**THE TASK**
Can the data below be echoed back word for word?

**INFORMATION SUPPLIED**
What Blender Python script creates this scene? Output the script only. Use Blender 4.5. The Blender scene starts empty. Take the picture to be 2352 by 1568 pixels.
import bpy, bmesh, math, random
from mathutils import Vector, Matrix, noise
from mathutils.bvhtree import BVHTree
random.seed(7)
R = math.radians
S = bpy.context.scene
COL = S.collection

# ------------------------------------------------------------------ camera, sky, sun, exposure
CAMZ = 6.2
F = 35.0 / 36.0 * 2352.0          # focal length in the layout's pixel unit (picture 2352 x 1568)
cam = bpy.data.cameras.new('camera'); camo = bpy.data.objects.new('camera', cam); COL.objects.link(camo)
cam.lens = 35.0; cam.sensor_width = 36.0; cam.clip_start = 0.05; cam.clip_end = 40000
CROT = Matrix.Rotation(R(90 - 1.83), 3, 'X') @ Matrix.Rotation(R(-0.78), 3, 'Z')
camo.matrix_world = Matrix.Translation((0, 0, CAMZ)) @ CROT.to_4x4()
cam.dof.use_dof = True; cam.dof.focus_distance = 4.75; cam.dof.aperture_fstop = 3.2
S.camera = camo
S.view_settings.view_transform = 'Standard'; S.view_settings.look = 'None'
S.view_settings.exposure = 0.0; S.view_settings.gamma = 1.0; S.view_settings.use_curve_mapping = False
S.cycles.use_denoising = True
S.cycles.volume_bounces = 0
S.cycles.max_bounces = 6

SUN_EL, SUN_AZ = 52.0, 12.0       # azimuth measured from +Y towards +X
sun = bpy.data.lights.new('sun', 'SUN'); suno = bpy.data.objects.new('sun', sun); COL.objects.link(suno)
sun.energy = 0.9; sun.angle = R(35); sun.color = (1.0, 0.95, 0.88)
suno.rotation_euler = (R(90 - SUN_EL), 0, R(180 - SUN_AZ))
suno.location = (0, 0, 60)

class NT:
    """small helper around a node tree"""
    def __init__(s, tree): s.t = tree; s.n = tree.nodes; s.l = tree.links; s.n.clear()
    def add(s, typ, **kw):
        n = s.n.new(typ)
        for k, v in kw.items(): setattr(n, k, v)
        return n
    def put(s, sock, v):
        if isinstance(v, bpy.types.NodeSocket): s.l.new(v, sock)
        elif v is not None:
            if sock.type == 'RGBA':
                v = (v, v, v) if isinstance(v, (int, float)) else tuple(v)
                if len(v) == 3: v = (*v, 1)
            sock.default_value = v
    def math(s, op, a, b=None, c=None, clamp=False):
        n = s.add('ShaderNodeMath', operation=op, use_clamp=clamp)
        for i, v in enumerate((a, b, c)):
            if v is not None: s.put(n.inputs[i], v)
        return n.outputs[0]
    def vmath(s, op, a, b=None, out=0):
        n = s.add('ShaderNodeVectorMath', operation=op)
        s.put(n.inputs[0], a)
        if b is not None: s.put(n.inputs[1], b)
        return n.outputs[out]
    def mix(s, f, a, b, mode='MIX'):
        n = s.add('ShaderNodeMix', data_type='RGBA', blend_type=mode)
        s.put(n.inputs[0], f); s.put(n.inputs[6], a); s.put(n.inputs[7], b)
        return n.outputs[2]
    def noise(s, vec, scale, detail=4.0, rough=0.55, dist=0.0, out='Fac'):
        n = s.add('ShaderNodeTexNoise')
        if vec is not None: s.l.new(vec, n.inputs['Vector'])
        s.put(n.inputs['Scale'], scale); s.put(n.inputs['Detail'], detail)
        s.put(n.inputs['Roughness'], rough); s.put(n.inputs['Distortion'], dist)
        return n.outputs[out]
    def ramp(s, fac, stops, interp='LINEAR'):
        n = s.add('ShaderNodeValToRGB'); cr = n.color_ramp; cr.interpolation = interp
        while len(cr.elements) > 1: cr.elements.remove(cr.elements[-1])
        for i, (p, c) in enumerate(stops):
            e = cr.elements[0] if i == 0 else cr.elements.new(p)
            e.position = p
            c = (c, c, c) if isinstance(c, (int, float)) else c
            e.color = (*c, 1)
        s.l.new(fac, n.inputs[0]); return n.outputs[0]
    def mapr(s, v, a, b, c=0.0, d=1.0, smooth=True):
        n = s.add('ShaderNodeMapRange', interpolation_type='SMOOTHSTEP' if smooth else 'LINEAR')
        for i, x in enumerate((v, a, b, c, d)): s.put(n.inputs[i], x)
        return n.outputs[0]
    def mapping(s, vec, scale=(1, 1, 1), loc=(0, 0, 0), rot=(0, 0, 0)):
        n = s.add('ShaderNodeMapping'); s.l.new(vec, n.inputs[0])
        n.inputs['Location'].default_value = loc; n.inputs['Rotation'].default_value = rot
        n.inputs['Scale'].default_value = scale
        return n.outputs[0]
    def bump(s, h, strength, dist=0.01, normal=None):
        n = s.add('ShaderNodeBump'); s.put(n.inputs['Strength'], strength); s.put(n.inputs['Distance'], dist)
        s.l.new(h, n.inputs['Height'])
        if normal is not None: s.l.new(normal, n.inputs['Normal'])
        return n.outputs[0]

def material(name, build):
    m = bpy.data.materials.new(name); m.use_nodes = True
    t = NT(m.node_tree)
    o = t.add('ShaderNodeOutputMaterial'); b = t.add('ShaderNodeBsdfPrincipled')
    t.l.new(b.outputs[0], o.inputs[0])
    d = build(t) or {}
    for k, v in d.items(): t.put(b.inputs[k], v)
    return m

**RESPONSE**
What Blender Python script creates this scene? Output the script only. Use Blender 4.5. The Blender scene starts empty. Take the picture to be 2352 by 1568 pixels.
import bpy, bmesh, math, random
from mathutils import Vector, Matrix, noise
from mathutils.bvhtree import BVHTree
random.seed(7)
R = math.radians
S = bpy.context.scene
COL = S.collection

# ------------------------------------------------------------------ camera, sky, sun, exposure
CAMZ = 6.2
F = 35.0 / 36.0 * 2352.0          # focal length in the layout's pixel unit (picture 2352 x 1568)
cam = bpy.data.cameras.new('camera'); camo = bpy.data.objects.new('camera', cam); COL.objects.link(camo)
cam.lens = 35.0; cam.sensor_width = 36.0; cam.clip_start = 0.05; cam.clip_end = 40000
CROT = Matrix.Rotation(R(90 - 1.83), 3, 'X') @ Matrix.Rotation(R(-0.78), 3, 'Z')
camo.matrix_world = Matrix.Translation((0, 0, CAMZ)) @ CROT.to_4x4()
cam.dof.use_dof = True; cam.dof.focus_distance = 4.75; cam.dof.aperture_fstop = 3.2
S.camera = camo
S.view_settings.view_transform = 'Standard'; S.view_settings.look = 'None'
S.view_settings.exposure = 0.0; S.view_settings.gamma = 1.0; S.view_settings.use_curve_mapping = False
S.cycles.use_denoising = True
S.cycles.volume_bounces = 0
S.cycles.max_bounces = 6

SUN_EL, SUN_AZ = 52.0, 12.0       # azimuth measured from +Y towards +X
sun = bpy.data.lights.new('sun', 'SUN'); suno = bpy.data.objects.new('sun', sun); COL.objects.link(suno)
sun.energy = 0.9; sun.angle = R(35); sun.color = (1.0, 0.95, 0.88)
suno.rotation_euler = (R(90 - SUN_EL), 0, R(180 - SUN_AZ))
suno.location = (0, 0, 60)

class NT:
    """small helper around a node tree"""
    def __init__(s, tree): s.t = tree; s.n = tree.nodes; s.l = tree.links; s.n.clear()
    def add(s, typ, **kw):
        n = s.n.new(typ)
        for k, v in kw.items(): setattr(n, k, v)
        return n
    def put(s, sock, v):
        if isinstance(v, bpy.types.NodeSocket): s.l.new(v, sock)
        elif v is not None:
            if sock.type == 'RGBA':
                v = (v, v, v) if isinstance(v, (int, float)) else tuple(v)
                if len(v) == 3: v = (*v, 1)
            sock.default_value = v
    def math(s, op, a, b=None, c=None, clamp=False):
        n = s.add('ShaderNodeMath', operation=op, use_clamp=clamp)
        for i, v in enumerate((a, b, c)):
            if v is not None: s.put(n.inputs[i], v)
        return n.outputs[0]
    def vmath(s, op, a, b=None, out=0):
        n = s.add('ShaderNodeVectorMath', operation=op)
        s.put(n.inputs[0], a)
        if b is not None: s.put(n.inputs[1], b)
        return n.outputs[out]
    def mix(s, f, a, b, mode='MIX'):
        n = s.add('ShaderNodeMix', data_type='RGBA', blend_type=mode)
        s.put(n.inputs[0], f); s.put(n.inputs[6], a); s.put(n.inputs[7], b)
        return n.outputs[2]
    def noise(s, vec, scale, detail=4.0, rough=0.55, dist=0.0, out='Fac'):
        n = s.add('ShaderNodeTexNoise')
        if vec is not None: s.l.new(vec, n.inputs['Vector'])
        s.put(n.inputs['Scale'], scale); s.put(n.inputs['Detail'], detail)
        s.put(n.inputs['Roughness'], rough); s.put(n.inputs['Distortion'], dist)
        return n.outputs[out]
    def ramp(s, fac, stops, interp='LINEAR'):
        n = s.add('ShaderNodeValToRGB'); cr = n.color_ramp; cr.interpolation = interp
        while len(cr.elements) > 1: cr.elements.remove(cr.elements[-1])
        for i, (p, c) in enumerate(stops):
            e = cr.elements[0] if i == 0 else cr.elements.new(p)
            e.position = p
            c = (c, c, c) if isinstance(c, (int, float)) else c
            e.color = (*c, 1)
        s.l.new(fac, n.inputs[0]); return n.outputs[0]
    def mapr(s, v, a, b, c=0.0, d=1.0, smooth=True):
        n = s.add('ShaderNodeMapRange', interpolation_type='SMOOTHSTEP' if smooth else 'LINEAR')
        for i, x in enumerate((v, a, b, c, d)): s.put(n.inputs[i], x)
        return n.outputs[0]
    def mapping(s, vec, scale=(1, 1, 1), loc=(0, 0, 0), rot=(0, 0, 0)):
        n = s.add('ShaderNodeMapping'); s.l.new(vec, n.inputs[0])
        n.inputs['Location'].default_value = loc; n.inputs['Rotation'].default_value = rot
        n.inputs['Scale'].default_value = scale
        return n.outputs[0]
    def bump(s, h, strength, dist=0.01, normal=None):
        n = s.add('ShaderNodeBump'); s.put(n.inputs['Strength'], strength); s.put(n.inputs['Distance'], dist)
        s.l.new(h, n.inputs['Height'])
        if normal is not None: s.l.new(normal, n.inputs['Normal'])
        return n.outputs[0]

def material(name, build):
    m = bpy.data.materials.new(name); m.use_nodes = True
    t = NT(m.node_tree)
    o = t.add('ShaderNodeOutputMaterial'); b = t.add('ShaderNodeBsdfPrincipled')
    t.l.new(b.outputs[0], o.inputs[0])
    d = build(t) or {}
    for k, v in d.items(): t.put(b.inputs[k], v)
    return m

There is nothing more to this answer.